Corbyn’s strength has always been in his relationship with the Labour Party membership. The reason the 2016 “coup” attempt was always bound for failure was that he knew when asked the members would choose him over any other MP.
That campaign—even more than 2015—focused on Jeremy the man, making him indivisible from his political programme. This gave him the strength to put Labour on a path towards socialism it hadn’t been on in decades. And those like myself who worried about the electability of such a strategy were proved wrong. The 2017 manifesto offered policies that would transform our economy “for the many not the few” and added ten points to Labour’s performance as a result.

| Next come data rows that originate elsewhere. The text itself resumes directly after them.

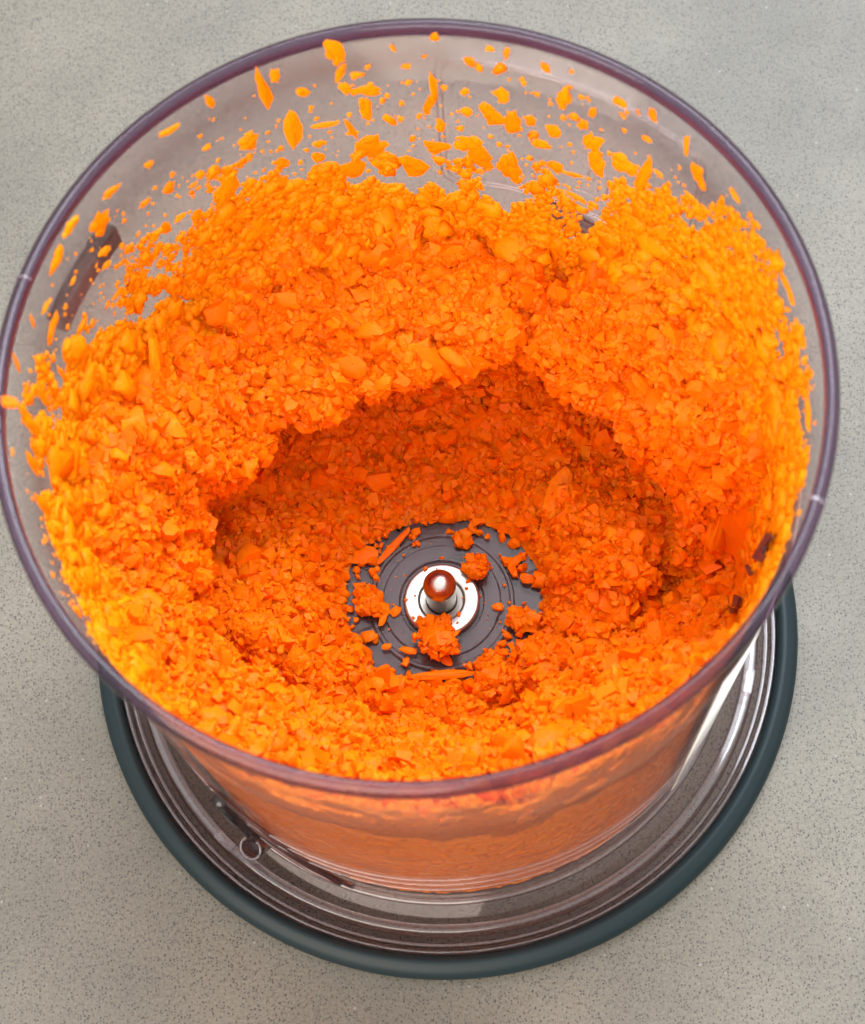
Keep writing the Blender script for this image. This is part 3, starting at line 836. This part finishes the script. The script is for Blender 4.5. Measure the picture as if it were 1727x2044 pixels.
FLAKES = [(418,200,20,30),(335,260,50,25),(525,172,28,62),(548,150,24,22),(605,182,32,25),(668,97,50,42),(678,140,25,30),(690,172,30,20),(728,177,66,22),(732,219,30,42),
(776,236,22,24),(495,280,45,35),(580,250,44,62),(645,248,78,20),(703,258,18,40),(638,285,30,16),(637,312,30,22),(735,288,84,42),(455,365,46,62),(562,322,28,22),(412,292,20,16),
(296,327,16,18),(218,383,40,24),(336,373,22,26),(288,403,24,20),(385,367,20,14),(398,348,18,20),(137,448,36,38),(198,440,36,56),(205,500,25,28),(210,527,20,25),(108,520,44,44),
(143,560,14,24),(88,612,18,30),(100,655,44,36),(62,640,12,16),(232,585,22,26),(358,432,24,22),(390,430,30,30),(310,465,38,38),(330,455,25,30),(311,500,22,26),(335,497,25,25),
(282,520,16,20),(280,545,20,18),(412,445,60,30),(866,175,20,48),(938,121,22,14),(978,95,18,12),(1012,105,12,20),(1090,133,18,18),(1142,141,10,10),(1131,190,34,40),(1045,161,14,14),
(1002,185,42,30),(985,228,56,46),(932,221,22,20),(1025,245,38,38),(928,180,20,14),(880,250,20,22),(1110,260,35,30),(1080,285,40,24),(1186,282,40,44),(1195,325,52,46),(1166,245,30,24),
(1184,222,16,20),(1243,203,34,26),(1305,228,20,24),(1294,276,26,20),(1372,290,14,44),(1392,345,26,36),(1402,365,16,24),(1252,328,64,52),(1288,350,30,66),(1318,345,24,20),(1470,388,30,26),
(1380,390,30,14),(1243,370,34,24),(1478,485,34,50),(1470,548,56,56),(1575,572,28,46),(1555,610,38,38),(1600,662,38,46),(1548,700,44,66),(1566,660,30,44),(1570,750,28,38),(1618,822,36,52),
(1612,905,20,24),(1522,745,26,40),(1528,640,30,40),(30,725,16,26),(85,740,24,26),(80,785,36,36),(107,785,10,36),(52,840,50,60),(66,895,30,34),(62,930,40,36),(96,988,24,30),(84,1010,50,44),(22,905,8,20),
(152,700,26,30),(130,760,24,60),(140,830,28,60),(160,650,34,30),(868,72,18,14),(785,95,12,14),(712,146,24,10),(858,205,26,40),(1060,240,24,18),(940,285,60,34),(870,290,60,26),(960,310,60,40),(1020,330,60,44),(830,330,60,40),(700,335,70,36),(640,345,60,36),(560,365,44,40),(520,385,50,34),(1110,330,44,28),(1150,390,60,22),(1140,345,50,18)]
for f in FLAKES: wall_piece(*f)

# pieces one can single out on the heap and on the bowl floor
def heap_piece(u, v, length, width, thick, angle, label, name="carrot_chip", lift=0.4, rag=0.16, n=11, group=None, bend=0.0, tilt=0.35, z=None):
    if z is None:
        h = heap_hit(u, v)
        if h is None: return
        P, nn = h
        d = ray(u, v); nn = nn * (1 - tilt) - d * tilt; nn /= np.linalg.norm(nn)
    else:
        P = plane_point(u, v, z); nn = np.array([0, 0, 1.0])
    # long axis: the picture direction `angle` (degrees, anticlockwise) brought into the surface
    w = CX * math.cos(math.radians(angle)) + CY * math.sin(math.radians(angle))
    X_ = w - nn * (w @ nn); X_ /= np.linalg.norm(X_); Y_ = np.cross(nn, X_)
    return piece(name, P + nn * lift, X_, Y_, nn, (length / 2, width / 2, thick / 2), label, group, n=n, rag=rag, bend=bend)

heap_piece(700, 728, 9.2, 6.0, 2.6, 0, "large flat carrot chunk on the lip behind the hollow", "carrot_chunk", 1.2, 0.10)
heap_piece(862, 724, 14, 4.6, 3.0, -22, "long finger of carrot pointing right from the lip over the hollow", "carrot_finger", 1.6, 0.10)
heap_piece(905, 716, 8, 3.4, 2.2, -35, "short carrot finger at the tip of the lip over the hollow", "carrot_finger", 1.6, 0.10)
heap_piece(330, 845, 11, 5.6, 2.4, -35, "pale yellow slab of carrot on the left side of the heap", "carrot_chunk", 0.9, 0.12)
heap_piece(1115, 985, 15, 5.2, 2.2, 65, "long upright carrot slice in the hollow right of the spindle", "carrot_slice", 1.0, 0.12)
heap_piece(975, 1020, 9, 1.4, 1.0, 55, "thin pointed carrot sliver behind the spindle", "carrot_sliver", 1.2, 0.12)
heap_piece(1085, 1085, 9, 4.2, 1.8, 70, "upright carrot slice at the right edge of the bare floor", "carrot_slice", 0.8, 0.12)
heap_piece(443, 1150, 10, 4.8, 2.0, -60, "flat leaning carrot slice at the foot of the left heap", "carrot_slice", 0.8, 0.10)
heap_piece(425, 1440, 8, 5.6, 2.4, -20, "bright yellow carrot chunk on the front left against the rim", "carrot_chunk", 0.8, 0.12)
heap_piece(545, 1488, 9, 3.2, 1.6, 14, "pale carrot slice at the front against the rim", "carrot_slice", 0.8, 0.12)
heap_piece(1100, 1475, 8.5, 6.2, 2.4, 40, "bright yellow carrot chunk on the front right against the rim", "carrot_chunk", 0.8, 0.12)
heap_piece(785, 1092, 13.5, 2.0, 0.7, 52, "thin pale carrot strip lying on the floor left of the spindle", "carrot_strip", 0.5, 0.10, n=14, z=23.2)
heap_piece(728, 1112, 7.5, 5.2, 1.3, 20, "broad carrot shard on the floor left of the spindle", "carrot_shard", 0.7, 0.30, z=23.0)
heap_piece(885, 1349, 15.5, 2.6, 1.3, 3, "long carrot strip lying across the floor in front of the spindle", "carrot_strip", 0.8, 0.10, n=14, z=23.6)
heap_piece(868, 1398, 9, 2.4, 1.0, 18, "narrow olive orange carrot strip in front of the long strip", "carrot_strip", 0.6, 0.14, n=12, z=23.0)
heap_piece(890, 1318, 4.6, 2.4, 1.0, -50, "small square carrot chip between front clump and long strip", "carrot_chip", 0.7, 0.16, z=23.2)
heap_piece(815, 1300, 4.6, 2.0, 1.4, -10, "small carrot chip left of the clump in front of the spindle", "carrot_chip", 0.8, 0.2, z=23.8)
heap_piece(768, 1228, 5.6, 2.6, 1.6, 72, "pointed carrot shard beside the left floor clump", "carrot_shard", 1.0, 0.28, z=23.5)
heap_piece(790, 1222, 3.2, 2.6, 1.2, 60, "small carrot chip left of the steel disc", "carrot_chip", 0.8, 0.2, z=23.6)
heap_piece(995, 1213, 3.2, 2.6, 1.4, 0, "single small carrot chip on the floor right of the spindle", "carrot_chip", 0.8, 0.16, z=23.6)
heap_piece(1052, 1157, 4.2, 3.0, 1.4, -20, "carrot chip at the right edge of the bare floor", "carrot_chip", 0.8, 0.18, z=23.0)
heap_piece(1028, 1122, 4.8, 2.6, 1.2, 40, "carrot shard behind right of the spindle on the floor", "carrot_shard", 0.8, 0.2, z=23.0)
heap_piece(738, 1272, 3.4, 3.2, 1.4, 0, "round carrot chip on the floor front left of the spindle", "carrot_chip", 0.8, 0.16, z=23.0)
heap_piece(772, 1292, 2.4, 1.8, 1.0, 30, "tiny carrot chip on the floor front left of the spindle", "carrot_chip", 0.6, 0.2, z=23.0)
heap_piece(12, 806, 6.5, 2.6, 1.6, -15, "pale carrot flake lying across the left rim", "carrot_flake", 0.8, 0.15, z=156.2)

def clump(u, v, z, rad, count, label):
    P = plane_point(u, v, z) ; c = P + np.array([0, 0, rad * .55])
    dv = rng.normal(size=(count, 3)); dv /= np.linalg.norm(dv, axis=1)[:, None]; dv[:, 2] = np.abs(dv[:, 2]) * .9 - .15
    pos = c + dv * rad * np.array([1, 1, .6]) * rng.uniform(.55, 1.0, (count, 1))
    q, t = make_chips(pos, dv, np.exp(rng.normal(.15, .25, count)), 0.8, proto=None)
    cv, cf = plate_mesh(rad * .85, rad * .8, rad * .5, 12, .2)
    V = np.vstack([q, cv + c]); F = [tuple(x) for x in t.tolist()] + [tuple(i + len(q) for i in f) for f in cf]
    return mesh_obj("carrot_clump", V, F, M_CARROT, True, sharp=52, origin=P, label=label, cat="carrot")
clump(872, 1277, 24.6, 5.3, 60, "largest loose carrot clump, on the steel disc in front of the spindle")
clump(952, 1137, 24.5, 3.1, 28, "carrot clump touching the back right of the steel disc")
clump(925, 1082, 22.6, 2.6, 22, "small carrot clump behind the spindle, at the edge of the heap")
clump(742, 1206, 22.6, 4.0, 40, "loose carrot clump on the floor left of the spindle")
clump(1042, 1243, 22.6, 3.6, 34, "loose carrot clump on the floor right of the spindle")
clump(985, 1330, 22.6, 3.8, 34, "loose carrot clump at the right end of the long front strip")

# larger chips lying about on the heap
cnt = 0
while cnt < 34:
    u, v = rng.uniform(120, 1560), rng.uniform(560, 1520)
    h = heap_hit(u, v)
    if h is None or np.hypot(*h[0][:2]) < 24: continue
    q_ = math.degrees(math.atan2(h[0][1], h[0][0])); r_ = np.hypot(*h[0][:2])
    zn = "hollow floor" if r_ < 42 else ("back bank" if 50 < q_ < 130 else "right bank" if -45 < q_ <= 50 else "front bank" if -135 < q_ <= -45 else "left bank")
    s = rng.uniform(2.6, 4.2)
    heap_piece(u, v, s, s * rng.uniform(.5, .95), s * rng.uniform(.4, .6), rng.uniform(0, 180),
               "larger carrot chip lying on the %s of the heap" % zn, lift=1.2, rag=rng.uniform(.15, .32), group="larger carrot chips on the %s of the heap" % zn, tilt=rng.uniform(.1, .5), n=10)
    cnt += 1
for o in bpy.data.objects:
    if "_o" in o.keys(): del o["_o"]
# pieces of a part sit under that part
def under(child, part):
    child.parent = part
    child.location = (0, 0, 0)
D = bpy.data.objects
for nm in ("stub_lip", "stub_hollow_shade"): under(D[nm], D["stub"])
for o in [o for o in D if o.name.split(".")[0] in ("lug_edge", "lug_end")]:
    under(o, D["lug"] if o.data.vertices[0].co.x < 0 else D["lug.001"])
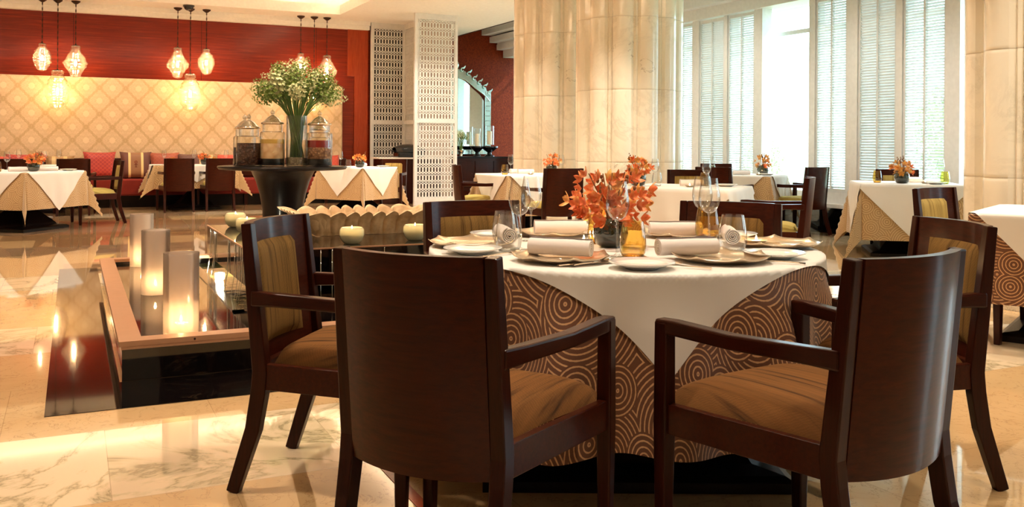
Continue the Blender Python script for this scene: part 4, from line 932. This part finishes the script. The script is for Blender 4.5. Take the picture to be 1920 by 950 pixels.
M['nuts'] = content('hazelnuts', (90, 48, 28), (196, 144, 100), 42); M['juice'] = plain('red_syrup', (150, 20, 8), .1, Coat_Weight=.5); M['oil'] = plain('golden_oil', (232, 190, 96), .1, Coat_Weight=.5); M['pebbles'] = content('pale_pebbles', (150, 124, 90), (226, 206, 170), 55)
def jar(label, loc, r, h, fills):
    t = thing('apothecary_jar', label, 'jar', loc)
    hb = h*.62
    MB().lathe([(r*.96, 0), (r, .008), (r, hb), (r*.96, hb + .012), (r*.80, hb + .02), (r*.80, hb + .085), (r*.86, hb + .09)], 36).build('jar_body', 'jar_glass', t, smooth=True, angle=40)
    z = hb + .09
    l = MB().lathe([(r*.90, z), (r*.92, z + .012), (r*.72, z + .022), (r*.60, z + .038), (r*.45, z + .058), (r*.18, z + .078), (.010, z + .085), (.018, z + .098), (.021, z + .112), (.012, z + .124), (.006, z + .132), (.001, z + .138)], 28); l = l.build('lid', 'lid_glass', t, smooth=True)
    MB().lathe([(r*.90, z - .004), (r*.93, z), (r*.93, z + .008), (r*.90, z + .010)], 28).build('lid_rim', 'silver', l, smooth=True)
    z = .01
    for k, (mt, f) in enumerate(fills):
        z2 = z + f*hb; MB().lathe([(r*.95, z), (r*.955, z + .004), (r*.95, z2)], 32, cap1=True).build({'coffee': 'bean_filling', 'chips': 'bark_filling', 'slices': 'fruit_slice_filling', 'nuts': 'nut_filling', 'juice': 'red_syrup', 'oil': 'golden_oil', 'black': 'jar_foot'}[mt], mt, t, smooth=True, angle=40); z = z2
    return t
jar('glass jar of dark beans, leftmost on the display table', dl(-.40, .10), .105, .43, [('coffee', .62)])
jar('glass jar of brown bark chips, second from the left', dl(-.30, -.10), .115, .43, [('chips', .78)])
jar('larger glass jar of pale dried fruit slices in golden oil', dl(-.077, -.10), .115, .50, [('black', .20), ('slices', .46), ('oil', .13)])
jar('glass jar of nuts under red syrup, right of the vase', dl(.36, -.06), .12, .49, [('black', .20), ('nuts', .36), ('juice', .22)])
jar('glass jar mostly hidden between the vase and the red syrup jar', dl(.30, .22), .10, .42, [('nuts', .4)])
t = thing('flower_vase', 'tall clear glass vase of pale hyacinth-like blossoms on the display table', 'vase of flowers', dl(.14, -.05))
MB().lathe([(.092, 0), (.097, .006), (.097, .48), (.094, .48), (.094, .03)], 36).build('glass_vase', 'jar_glass', t, smooth=True, angle=40)
tag(MB().lathe([(.088, .008), (.09, .012), (.09, .085)], 28, cap1=True).build('pebble_bed', 'pebbles', t, smooth=True, angle=40), kind='stuff')
rn = random.Random(12); stm = MB(); lf = MB()
fm = []
for k in range(58):
    a = rn.random()*2*pi; q = sqrt(rn.random()); tip = Vector((.36*q*cos(a), .30*q*sin(a), .93 - .27*q*q + rn.uniform(-.07, .03)))
    foot = Vector((.07*cos(a + 1.5)*q, .07*sin(a + 1.5)*q, .08)); mid = Vector((.085*q*cos(a), .085*q*sin(a), .47))
    pts = [foot.lerp(mid, f) for f in (0, .5, 1)] + [mid + (tip - mid)*f + Vector((0, 0, .05*sin(pi*f))) for f in (.33, .66, 1)]
    stm.tube(pts, [.005, .005, .005, .0045, .004, .003], 6); fm.append((tip, (pts[-1] - pts[-2]).normalized()))
stm.build('stems', 'stem', t, smooth=True)
hd = []
for v in range(3):
    b = MB(); r2 = random.Random(v)
    for i in range(34):
        z = -.07 + .15*i/34; a = i*2.4; rad = .030*(1 - max(0, (i - 20)/18)); s_ = .014*(1 - .5*max(0, (i - 18)/16))
        T = TR((rad*cos(a), rad*sin(a), z)) @ ROT(a, 4, 'Z') @ ROT(radians(60 - 25*i/34), 4, 'Y')
        for kk in range(4): petal(b, T @ ROT(kk*pi/2, 4, 'Z') @ ROT(radians(25), 4, 'X'), s_*1.2, s_*.8, .2)
    hd.append(b.build('blossom_spike', 'petal_white' if v < 2 else 'petal_green', None, smooth=True))
for tip, dr in fm:
    c = hd[rn.choice((0, 1, 2, 2))].copy(); COL.objects.link(c); c.parent = t; c.location = tip + dr*.02; c.rotation_mode = 'QUATERNION'; c.rotation_quaternion = dr.to_track_quat('Z', 'Y'); s_ = rn.uniform(1.15, 1.6); c.scale = (s_, s_, s_)

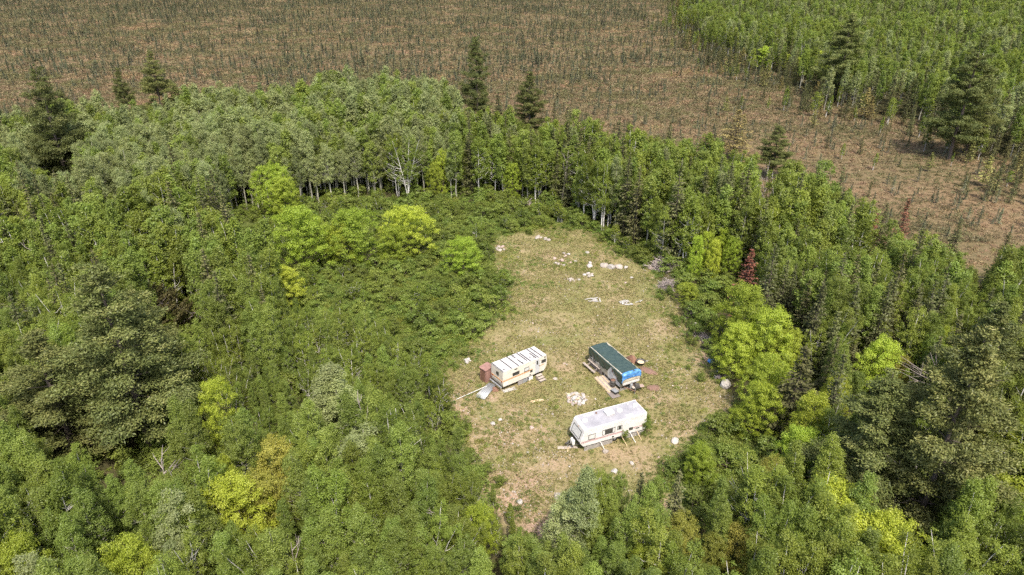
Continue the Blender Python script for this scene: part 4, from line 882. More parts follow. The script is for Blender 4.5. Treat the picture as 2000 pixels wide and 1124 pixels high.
# front window lies in the raked face
fx0, fz0, fx1, fz1 = -.10, B + .62, .36, B + H - .08; al = math.atan2(fx1 - fx0, fz1 - fz0)
def front(name, v0, v1, s0, s1, off, th, mat, parent=None):
    bm = bmesh.new(); box_bm(bm, -off - th, -off, v0 - W / 2, v1 - W / 2, s0, s1); bmesh.ops.rotate(bm, verts=bm.verts[:], cent=(0, 0, 0), matrix=Matrix.Rotation(al, 3, 'Y')); bmesh.ops.translate(bm, verts=bm.verts[:], vec=(fx0 - L / 2, 0, fz0)); return fin(bm, name, mat, parent or e)
w_ = front('window', .35, W - .35, .18, 1.12, -.02, .05, M['frame']); front('pane', .43, W - .43, .25, 1.05, .025, .012, M['blind'], w_); front('marker_light', 1.15, 1.28, 1.22, 1.27, -.01, .03, M['orange'])
boxo('chassis', .2 - L / 2, L / 2 - .3, -W / 2 + .3, W / 2 - .3, B - .18, B + .01, M['dark_metal'], e)
for sgn in (-1, 1): rod('hitch_beam', (-.95 - L / 2, 0, .5), (.35 - L / 2, sgn * .75, .5), .055, M['dark_metal'], e)
boxo('hitch_coupler', -1.15 - L / 2, -.88 - L / 2, -.08, .08, .46, .60, M['dark_metal'], e, .02); rod('hitch_jack', (-.85 - L / 2, 0, .0), (-.85 - L / 2, 0, .95), .045, M['grey_metal'], e)
for v in (-.17, .2): lathe('propane_tank', [(.10, 0), (.15, .03), (.16, .2), (.16, .55), (.13, .66), (.05, .70), (.05, .76), (.01, .77)], M['white'], e, 14, (-.50 - L / 2, v - .35, .52))
for u in (4.1, 4.95):
    for y in (.22, W - .22): t.wheel(u, y)
for u0, u1 in ((.4, 2.2), (2.22, 3.7), (5.35, 7.5)): t.box('skirting_panel', u0, u1, -.04, -.01, -.02, .50, M['skirt'], .01)
for u in (.7, 7.1):
    for v in (.35, 2.05): boxo('jack', u - L / 2 - .05, u - L / 2 + .05, v - W / 2 - .05, v - W / 2 + .05, 0, B, M['dark_metal'], e)
for k, (u, dv, m_) in enumerate(((2.25, -1.15, 'white'), (4.75, -1.1, 'newwood'), (5.85, -.95, 'white'), (6.65, -.8, 'newwood'))):
    x0, y0 = world_of(RV3, u, -.06); x1, y1 = world_of(RV3, u + .12, dv); z1 = hz(x1, y1)
    s_ = rod('prop_stick', (0, 0, 0), (x0 - x1, y0 - y1, .62 - z1), .035, M[m_]); s_.location = (x1, y1, z1)
    tag(s_, '%s stick propped on the long side of the white trailer, %s from the hitch' % ('white' if m_ == 'white' else 'pale wooden', ORD[k]), 'stick', 'sticks propped on the white trailer')
for k, (px, py, l_, w2, rz, m_, lb) in enumerate([(1101, 875, 1.3, .42, 3, 'plank', 'weathered plank lying by the trailer hitch'), (1120, 873.5, .9, .40, -2, 'plank', 'short plank beside the weathered one by the trailer hitch'), (1109, 879, .7, .1, 80, 'newwood', 'pale stick poking from the planks by the hitch'), (1116, 770, 1.05, .32, 10, 'newwood', 'pale plank lying behind the fire ring'), (1027, 736.5, .0, 0, 0, None, '')]):
    if not m_: continue
    x, y = gpt(px, py); o_ = boxo('plank', -l_ / 2, l_ / 2, -w2 / 2, w2 / 2, 0, .05, M[m_], None, .006, loc=(x, y, hz(x, y) + .02), rot=(0, R(2), R(rz))); tag(o_, lb, 'plank')
for k, (u, v, hh) in enumerate(((5.05, -.45, 1.5), (7.75, -.1, 1.9), (8.3, .9, 1.6), (8.35, 1.9, 1.5))):
    x, y = world_of(RV3, u, v); tree('shrub', x, y, hh, .42 if k == 0 else .7, label=['thin green sapling growing up the long side of the white trailer', 'leafy sapling climbing the tail corner of the white trailer', 'green shrub behind the tail of the white trailer', 'second green shrub behind the tail of the white trailer'][k])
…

But the internal political gains the left has made within Labour come attached, at the moment, solely to the figure of Jeremy Corbyn. No one else gets a look in when it comes to the members. The programme and the man have become so indistinguishable that even those who have shown great loyalty are considered suspect (by some) if they show a glimmer of future leadership ambition.
Supportive, left wing MPs like Angela Rayner and Clive Lewis regularly come in for criticism for not being loyal enough to Corbyn. Even his right-hand man Shadow Chancellor John McDonnell is sometimes seen as not sufficiently Corbynite.
This loyalty—and conflation of Corbyn the man and Corbynism the politics—has proven to the be the man’s greatest asset. But it could be the project’s greatest weakness.
Disappointment is one of the most pernicious forces in politics. Once it sets in little can dislodge it. It doesn’t just change people’s minds, it changes their memories; they don’t simply lose faith in the project they once showed such enthusiasm for, they forget they ever supported it in the first place. And once lost, that enthusiasm is almost impossible to regain.
Just ask Tony Blair. It’s hard to remember now, but he was once known as “Teflon Tony” because nothing stuck to him. Then came Iraq. Few now can remember the adulation with which he was once greeted; the cheering crowds, the chanting and the endless standing ovations.
Iraq wasn’t Blair’s only mistake, although it was his worst. And Brexit probably won’t lead directly to mass bloodshed. On some important measures, it’s a facile comparison. But in going against the anguished will of so many members, like with Iraq, Corbyn is opening up a sense of disappointment even in some of his most loyal supporters.
In an excellent piece calling for Labour Party democracy to carry the day on the decision over party policy on Brexit, left-wing commentator Paul Mason outline’s the leadership’s concerns—and lack thereof—of losing members to a centrist party. Indeed, there is even a sense that any such new party will further strengthen Corbyn’s grip on the Labour Party—and loosen that of the Blairites.
Maybe. But that belies the tribal instincts that sit at the heart of the Labour membership. Of course, some members who could not reconcile to Corbyn left. But many others didn’t. Some stayed because they largely support the overall project despite some misgivings; some stayed who want to take their party back for their faction.
If they are joined in fighting Brexit by the many thousands of members whose disappointment over Labour’s position on Brexit creates a sense of disillusionment and detachment, the momentum will be hard to stop. And that opens up the a far bigger threat to the Corbyn project than the 2016 coup attempt ever did.
If Corbyn breaks decisively from what the membership has overwhelmingly said they want on the single most important issue of our times, there are no guarantees they will stay with him—or that those who don’t will leave their party. Instead, as they did with Blair, they may well look for a new leader who embodies the values they hold dear—including on Brexit.
This doesn’t necessarily mean a return to Blairism. But it would put an end to one of the most radical, exciting and unlikely periods in modern Labour Party history—and do so before any real structural, political or policy changes have had a chance to be embedded, understood and tested.
If Mason has currently summarised the belief of Corbyn’s staff as being that “nothing will be lost if a few thousand old Blairite members and councillors clear off with Chuka Umunna when he forms his new party,” they are probably right. It is not the few members who might leave Labour who are a threat to Corbynism. It is Corbyn letting down the thousands who remain. For their sake, for the good of the overarching project and for the sake of the party democracy Jeremy has spent his life fighting to protect, Corbyn should back the call for a special conference and ask the members to support a People’s Vote.
Brexit may not be Jeremy’s political priority. But everything that he wants to do flows from this moment. This is not just ‘make or break’ for Brexit—but for the transformation of the Labour Party.